Si on me demande aujourd’hui d’où je viens, je réponds du coin de la rue, comme ça tout est dit.

dimanche 19 octobre 2008

Derrière le voile

Raphaël, La femme voilée

Il faut savoir prendre le temps de la réflexion. Reconnaître qu’on est allé trop vite, écouter et prendre du recul. Reconnaître aussi ses erreurs de jugement et les rattraper le mieux possible. C’est le sentiment que j’ai eu sur mon billet « En basket et en Hijab ».

Je n’avais pas accepté la présence d’une femme voilée dans un club de gym. J’avais comme un bon nombre de mes concitoyennes un avis plus que défavorable sur le Hijab.
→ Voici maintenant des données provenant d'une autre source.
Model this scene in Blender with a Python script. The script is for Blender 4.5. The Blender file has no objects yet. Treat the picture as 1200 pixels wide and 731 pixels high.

Avant d’être la marque d’une appartenance religieuse je le voyais surtout comme l’acceptation d’une place à part de la femme, stigmate de sa soumission. La jeune femme qui était venue faire du sport voilée présentait pour moi des signes évident de schizophrénie, une sorte de soumission librement consentie. Pourquoi venir faire du sport, transpirer pour perdre du poids, avoir la meilleure image possible de soi si c’est pour laisser les autres vous imposer la règle de vous cacher. Puisque le voile n’est réservé qu’aux femmes, il marque le genre, son genre et contribue à la ségrégation et à l’iniquité.


Et puis je me suis imaginée cette même jeune femme voilée venir chez moi, ouvrir les placards de mon appartement et me montrer du doigt mes chaussures à talon et mes sacs à main et me dire: Et ça qu’est-ce que c’est selon toi ? Si je me regarde de loin dans un miroir je ne vois qu’une femme dans la plus pure acceptation de son genre: des cheveux longs, un regard souligné par de l’eye liner, un manteau serré à la taille, un jean coupe « fille » et mes fameuses chaussures à talon.

J’avais depuis longtemps accepté ce paradoxe pour les femmes occidentales, considérant qu’on ne pouvait pas tout effacer (son éducation et son identité) en un coup de baguette magique, qu’un long chemin restait à parcourir et que l’état d’esprit prévalait sur sa propre représentation.

Pourquoi ne pas avoir tenu le même raisonnement pour la jeune femme voilée? Le voile ne reste qu’un accessoire en tissu parmi tant d’autres à la disposition des femmes et si on veut bien sortir de l’image tristement émouvante de la jeune fille voilée de force, il me parait plus raisonnable de considérer le port du Hijab comme un choix personnel. Est-ce un réflexe pathétiquement ethnocentriste de ne pas accepter ce qui est loin de sa propre culture? Pourtant je n’ai pas le même regard critique sur le traditionnel sari des femmes indiennes qui parfois ont aussi un voile sur la tête.

Ma réaction répond tout simplement à un sentiment d‘islamophobie générale. En d’autres termes, je n’ai pas toléré cette jeune femme voilée parce qu’il est largement sous entendu dans nos sociétés que l’islam est une religion archaïque, violente, dangereuse et misogyne. C’est-ce discours insidieux que j’ai assimilé comme la stricte vérité et qui s’est exprimé face à cette jeune femme.


Je regrette sincèrement mon attitude. Je ne partage pas ce point de vue.

Il ne faut pas qu’une cause légitime et universelle comme le droit des femmes serve à taper sur une communauté religieuse et soit utilisée comme une bonne excuse pour condamner l‘autre. La misogynie n’est pas l’expression d’un sentiment religieux quel que soit la religion en question. Elle est avant tout un fait, un comportement qui concerne tout le monde.